§ **The exercise**
Copy exactly the lines from the beginning of the data down to and including the line holding "scene.camera = cam", without any pictures.
* START Data block *
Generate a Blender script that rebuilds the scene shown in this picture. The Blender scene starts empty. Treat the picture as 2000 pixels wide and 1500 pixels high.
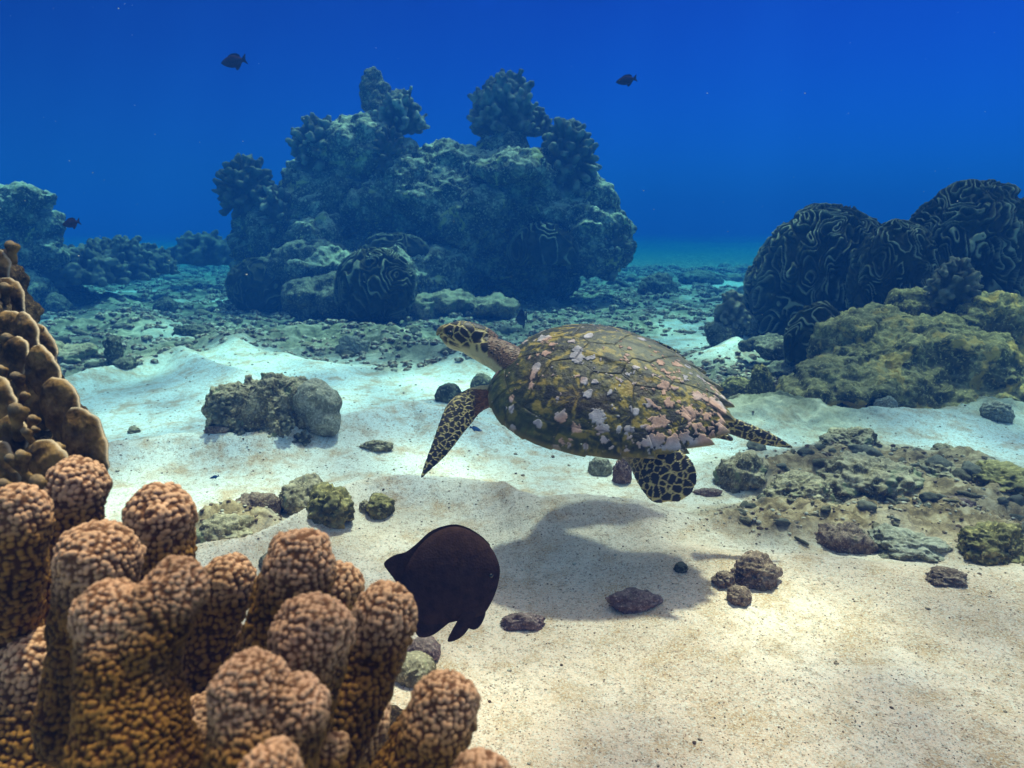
import bpy, bmesh, math, random
import numpy as np
from mathutils import Vector, Matrix, Euler
rad = math.radians
scene = bpy.context.scene
col = scene.collection

# ------------------------------------------------------------------ camera
CAM_H, PITCH, FPX = 0.9, rad(12.2), 1000 / math.tan(rad(35))
cd = bpy.data.cameras.new('camera'); cam = bpy.data.objects.new('camera', cd); col.objects.link(cam)
cam.location = (0, 0, CAM_H); cam.rotation_euler = (rad(90) - PITCH, 0, 0)
cd.sensor_width = 36; cd.lens = 18 / math.tan(rad(35)); cd.clip_start = 0.02; cd.clip_end = 500
cd.dof.use_dof = True; cd.dof.focus_distance = 1.75; cd.dof.aperture_fstop = 9
scene.camera = cam

# ------------------------------------------------------------------ world: daylight sky tinted by the water, plus an added warm overhead boost to fill shadows
SUN_DIR = Vector((0.16, 0.38, 1.0)).normalized()
SUN_EL = math.asin(SUN_DIR.z); SUN_AZ = math.atan2(SUN_DIR.x, SUN_DIR.y)
world = bpy.data.worlds.new('World'); scene.world = world; world.use_nodes = True
wn, wl = world.node_tree.nodes, world.node_tree.links
wn.clear()
sky = wn.new('ShaderNodeTexSky'); sky.sky_type = 'NISHITA'; sky.sun_disc = False
sky.sun_elevation = SUN_EL; sky.sun_rotation = SUN_AZ
bg = wn.new('ShaderNodeBackground'); out = wn.new('ShaderNodeOutputWorld'); bg.inputs['Strength'].default_value = 0.15
tc = wn.new('ShaderNodeTexCoord'); sp = wn.new('ShaderNodeSeparateXYZ'); wl.new(tc.outputs['Generated'], sp.inputs[0])
rp = wn.new('ShaderNodeValToRGB'); wl.new(sp.outputs['Z'], rp.inputs[0])
cr = rp.color_ramp; cr.elements[0].position = 0.0; cr.elements[0].color = (0.002, 0.150, 0.56, 1)
cr.elements[1].position = 1.0; cr.elements[1].color = (4.6, 2.05, 1.2, 1)
for p, c in ((0.10, (0.004, 0.105, 0.50)), (0.20, (0.010, 0.080, 0.46)), (0.30, (0.014, 0.062, 0.41)), (0.42, (0.35, 0.5, 0.6)), (0.60, (3.5, 1.6, 1.05))):
    e = cr.elements.new(p); e.color = (*c, 1)
mx = wn.new('ShaderNodeMix'); mx.data_type = 'RGBA'; mx.blend_type = 'MULTIPLY'; mx.inputs['Factor'].default_value = 1
wl.new(sky.outputs[0], mx.inputs['A']); wl.new(rp.outputs[0], mx.inputs['B'])
# the open water to the left is deeper and darker than to the right
az = wn.new('ShaderNodeMapRange'); wl.new(sp.outputs['X'], az.inputs[0])
az.inputs['From Min'].default_value = -0.6; az.inputs['From Max'].default_value = 0.5
az.inputs['To Min'].default_value = 0.55; az.inputs['To Max'].default_value = 1.0
mz = wn.new('ShaderNodeMix'); mz.data_type = 'RGBA'; mz.blend_type = 'MULTIPLY'; mz.inputs['Factor'].default_value = 1
wl.new(mx.outputs['Result'], mz.inputs['A']); wl.new(az.outputs[0], mz.inputs['B'])
wl.new(mz.outputs['Result'], bg.inputs['Color']); wl.new(bg.outputs[0], out.inputs[0])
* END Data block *
§ **Correct result**
Generate a Blender script that rebuilds the scene shown in this picture. The Blender scene starts empty. Treat the picture as 2000 pixels wide and 1500 pixels high.
import bpy, bmesh, math, random
import numpy as np
from mathutils import Vector, Matrix, Euler
rad = math.radians
scene = bpy.context.scene
col = scene.collection

# ------------------------------------------------------------------ camera
CAM_H, PITCH, FPX = 0.9, rad(12.2), 1000 / math.tan(rad(35))
cd = bpy.data.cameras.new('camera'); cam = bpy.data.objects.new('camera', cd); col.objects.link(cam)
cam.location = (0, 0, CAM_H); cam.rotation_euler = (rad(90) - PITCH, 0, 0)
cd.sensor_width = 36; cd.lens = 18 / math.tan(rad(35)); cd.clip_start = 0.02; cd.clip_end = 500
cd.dof.use_dof = True; cd.dof.focus_distance = 1.75; cd.dof.aperture_fstop = 9
scene.camera = cam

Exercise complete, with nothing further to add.